The information in this press release may not be announced, published or distributed, directly or indirectly, in or into Australia, Canada, Japan, Hong Kong, New Zealand, Singapore, South Africa, Switzerland, the United States or any other jurisdiction in which the distribution or publication would be unlawful or would require registration or any other measures than those required by Swedish law. Actions that violate these restrictions may constitute a violation of applicable securities laws.


No shares, subscription rights, BTAs, convertibles or other securities have been registered, and no shares, subscription rights, BTAs, convertibles or other securities will be registered under the United States Securities Act of 1933, as amended (the 'Securities Act') or the securities laws of any state or other jurisdiction in the United States and no shares, subscription rights, BTAs, convertibles or other securities will be registered under the Securities Act of 1933, as amended (the 'Securities Act'), BTAs, convertible securities or other securities may be offered, sold or otherwise transferred, directly or indirectly, in or into the United States except under an applicable exemption from, or in a transaction not subject to, the registration requirements of the Securities Act and in compliance with any other applicable securities laws of the relevant state or other jurisdiction of the United States.

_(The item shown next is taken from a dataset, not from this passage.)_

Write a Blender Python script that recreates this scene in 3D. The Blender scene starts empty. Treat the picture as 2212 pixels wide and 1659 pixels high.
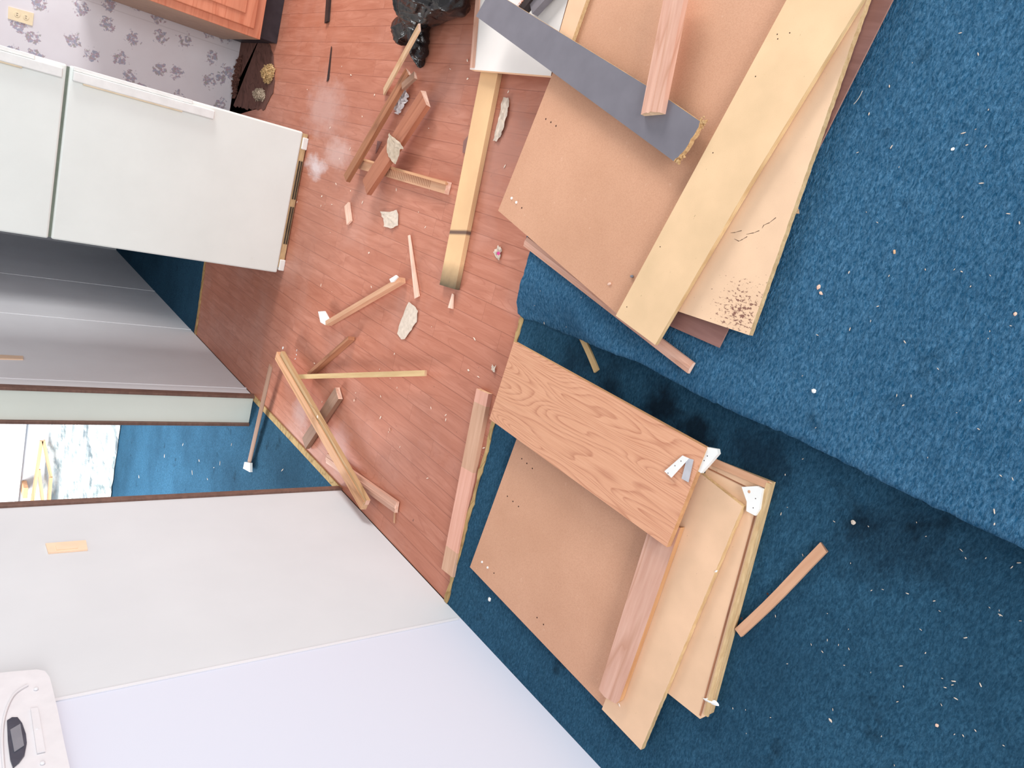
import bpy, bmesh, math, random
from mathutils import Vector, Matrix, noise
random.seed(7)
C = bpy.context.scene.collection
# ---------------------------------------------------------------- camera
FPX, H = 1570.0, 1.58
R = Matrix(((0.2588270650, -0.9364229758, -0.2368977854),
            (-0.5954097303, -0.3477913383, 0.7242433555),
            (-0.7605891161, -0.0464025355, -0.6475731628)))
cam = bpy.data.cameras.new('camera'); cam.sensor_width = 36; cam.lens = FPX / 2212 * 36
cam.clip_start = 0.02; cam.clip_end = 60
co = bpy.data.objects.new('camera', cam); C.objects.link(co)
cx, cy, cz = R.col[0], -R.col[1], -R.col[2]
co.matrix_world = Matrix(((cx[0], cy[0], cz[0], 0), (cx[1], cy[1], cz[1], 0), (cx[2], cy[2], cz[2], H), (0, 0, 0, 1)))
bpy.context.scene.camera = co
# ---------------------------------------------------------------- light
vs = bpy.context.scene.view_settings
vs.view_transform = 'Standard'; vs.look = 'None'; vs.gamma = 1; vs.use_curve_mapping = False; vs.exposure = 0.0
w = bpy.data.worlds.new('world'); bpy.context.scene.world = w; w.use_nodes = True
w.node_tree.nodes['Background'].inputs[0].default_value = (0.97, 0.98, 1.0, 1)
w.node_tree.nodes['Background'].inputs[1].default_value = 0.66
def area(name, loc, aim, sx, sy, power, col=(1, 1, 1)):
    l = bpy.data.lights.new(name, 'AREA'); l.shape = 'RECTANGLE'; l.size = sx; l.size_y = sy; l.energy = power; l.color = col
    o = bpy.data.objects.new(name, l); C.objects.link(o); o.location = loc
    o.rotation_euler = (Vector(aim) - Vector(loc)).to_track_quat('-Z', 'Y').to_euler(); return o
area('kitchen_window_light', (3.5, 3.2, 1.65), (-.2, 1.7, 0), 1.6, 1.1, 138, (1, 0.985, 0.97))
area('rear_fill_light', (0.9, -3.0, 1.9), (-.2, 3.8, .7), 2.2, 1.4, 150, (0.97, 0.985, 1))  # unseen fill added behind the camera to brighten the refrigerator front
area('bedroom_window_light', (-4.0, 5.0, 1.6), (-2.3, 4.9, 0), 1.0, 1.0, 170, (0.95, 0.98, 1))

# ---------------------------------------------------------------- helpers
def lin(c):
    return tuple(((v / 255) / 12.92 if v / 255 <= 0.04045 else ((v / 255 + 0.055) / 1.055) ** 2.4) for v in c) + (1,)
def ray(px, py): return R @ Vector((px - 1106, py - 829.5, FPX))
def P(px, py, z=0.0):
    r = ray(px, py); t = (z - H) / r.z; return Vector((r.x * t, r.y * t, z))
def PX(px, py, x):
    r = ray(px, py); t = x / r.x; return Vector((x, r.y * t, H + r.z * t))
def PY(px, py, y):
    r = ray(px, py); t = y / r.y; return Vector((r.x * t, y, H + r.z * t))
def tag(o, label=None, cat=None, group=None, kind=None):
    if label: o['label'] = label
    if cat: o['category'] = cat
    if group: o['group'] = group
    if kind: o['kind'] = kind
    return o
def link(name, bm, mats, parent=None, M=None, smooth=False):
    me = bpy.data.meshes.new(name); bmesh.ops.recalc_face_normals(bm, faces=bm.faces); bm.to_mesh(me); bm.free()
    for m in (mats if isinstance(mats, (list, tuple)) else [mats]): me.materials.append(m)
    if smooth:
        for p in me.polygons: p.use_smooth = True
    o = bpy.data.objects.new(name, me); C.objects.link(o)
    if M is not None: o.matrix_world = M
    if parent is not None:
        o.parent = parent
        o.matrix_parent_inverse = parent.matrix_basis.inverted()
    return o
def empty(name, loc, label=None, cat=None, group=None):
    o = bpy.data.objects.new(name, None); o.empty_display_size = 0.05; C.objects.link(o); o.location = loc
    return tag(o, label, cat, group)
def box(bm, lo, hi, mi=0):
    lo, hi = Vector(lo), Vector(hi); c = (lo + hi) / 2; s = hi - lo
    r = bmesh.ops.create_cube(bm, size=1)
    bmesh.ops.scale(bm, vec=s, verts=r['verts']); bmesh.ops.translate(bm, vec=c, verts=r['verts'])
    for f in {f for v in r['verts'] for f in v.link_faces}: f.material_index = mi
    return r['verts']
def bevel_all(bm, w, seg=1):
    es = [e for e in bm.edges if len(e.link_faces) == 2 and e.calc_face_angle(0) > 0.6]
    if w > 0: bmesh.ops.bevel(bm, geom=es, offset=w, segments=seg, affect='EDGES', profile=0.5, clamp_overlap=True)
def boxo(name, lo, hi, m, parent=None, bev=0.0, kind=None):
    bm = bmesh.new(); box(bm, lo, hi); bevel_all(bm, bev, 2); o = link(name, bm, m, parent)
    if kind: o['kind'] = kind
    return o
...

In any EEA Member State (the 'EEA') other than Sweden, Denmark, Finland and Norway, this press release is only addressed to and is only directed at qualified investors in the relevant Member State within the meaning of Regulation (EU) 2017/1129 (together with any applicable delegated and implementing regulations, the 'Prospectus Regulation'), that is, only to investors to whom an offer may be made without an approved prospectus in the relevant EEA Member State.


In the United Kingdom, this press release is only being directed at and communicated to persons who are qualified investors as defined in Article 2(e) of the Prospectus Regulation (as implemented in national law in the United Kingdom) who are (i) persons falling within the definition of 'investment professionals' in Article 19(5) of the Financial Services and Markets Act 2000 (Financial Promotion) Order 2005 (as amended) (the 'Order') or (ii) persons falling within Article 49(2)(a) - (d) of the Regulations, or (iii) persons to whom the information may otherwise lawfully be communicated (all such persons referred to in (i), (ii) and (iii) above being collectively referred to as 'Relevant Persons'). Securities in the Company are only available to, and any invitation, offer or agreement to subscribe for, purchase or otherwise acquire such securities will be engaged in only concerning Relevant Persons. Persons who are not Relevant should not act or rely on the information in this announcement.

This press release does not constitute an investment recommendation. The price and value of securities and any income from them may go down as well as up and you may lose your entire investment. Past performance is not a guide to future results, and information in this press release should not be relied upon as a guide to future results.

 


Forward-looking statements


The matters discussed in this press release may contain forward-looking statements. Such statements are not historical facts and include words such as 'believes', 'expects', 'estimates', 'intends', 'anticipates', 'will', 'may', 'continues', 'should' and other similar expressions. The forward-looking statements in this press release are based on various assumptions, which in many cases are based on additional assumptions. Although Tradedoubler believes these assumptions were reasonable when made, such forward-looking statements are subject to known and unknown risks, uncertainties, contingencies and other important factors that are difficult or impossible to predict and beyond its control. Such risks, uncertainties, contingencies and material factors could cause actual results to differ materially from those expressed or implied in this communication by the forward-looking statements. The information, beliefs and forward-looking statements contained in this communication speak only as of the date of this press release and are subject to change without notice. Tradedoubler undertakes no obligation to publicly update or revise any forward-looking statements, whether as a result of new information, future events or otherwise, except as required by law or regulation. Investors are, therefore, cautioned not to rely on any of these forward-looking statements.

 


Information for distributors


In order to fulfil the product governance requirements contained in: (a) Directive 2014/65/EU of the European Parliament and of the Council on markets in financial instruments, as consolidated, ('MiFID II'); (b) Articles 9 and 10 of Commission Delegated Directive (EU) 2017/593, which complements MiFID II and (c) national implementing measures (together, the 'MiFID II Product Governance Requirements') and in order to exempt itself from any non-contractual, contractual or other liability to which any 'manufacturer' (within the meaning of the MiFID II Product Governance Requirements) might otherwise be subject, Tradedoubler's shares have been subject to a product approval process, which has determined that such shares are: (i) suitable for a target market of retail investors and investors meeting the criteria of professional clients and eligible counterparties, as defined in MiFID II; and (ii) suitable for distribution through all distribution channels permitted by MiFID II (the 'Target Market Assessment'). Notwithstanding the Target Market Assessment, distributors should note that: the price of Tradedoubler shares may fall and investors may lose all or part of their investment; that Tradedoubler shares offer no guarantee of return or capital protection; and that an investment in Tradedoubler shares is suitable only for investors who do not require a guaranteed return or capital protection and who (acting alone or with the assistance of an appropriate financial or other adviser) are capable of evaluating the merits and risks of such an investment and have sufficient resources to bear any losses that may result from such an investment. The Target Market Assessment is without prejudice to any other requirements relating to contractual, legal or regulatory selling restrictions in connection with the Rights Issue.


For the avoidance of doubt, the Target Market Assessment does not constitute (a) an assessment of suitability or appropriateness for MiFID II or (b) a recommendation to any investor or group of investors to invest in, purchase, or take any other action whatsoever concerning the shares in Tradedoubler.


Each distributor is responsible for carrying out its target market assessment regarding Tradedoubler's shares and determining appropriate distribution channels.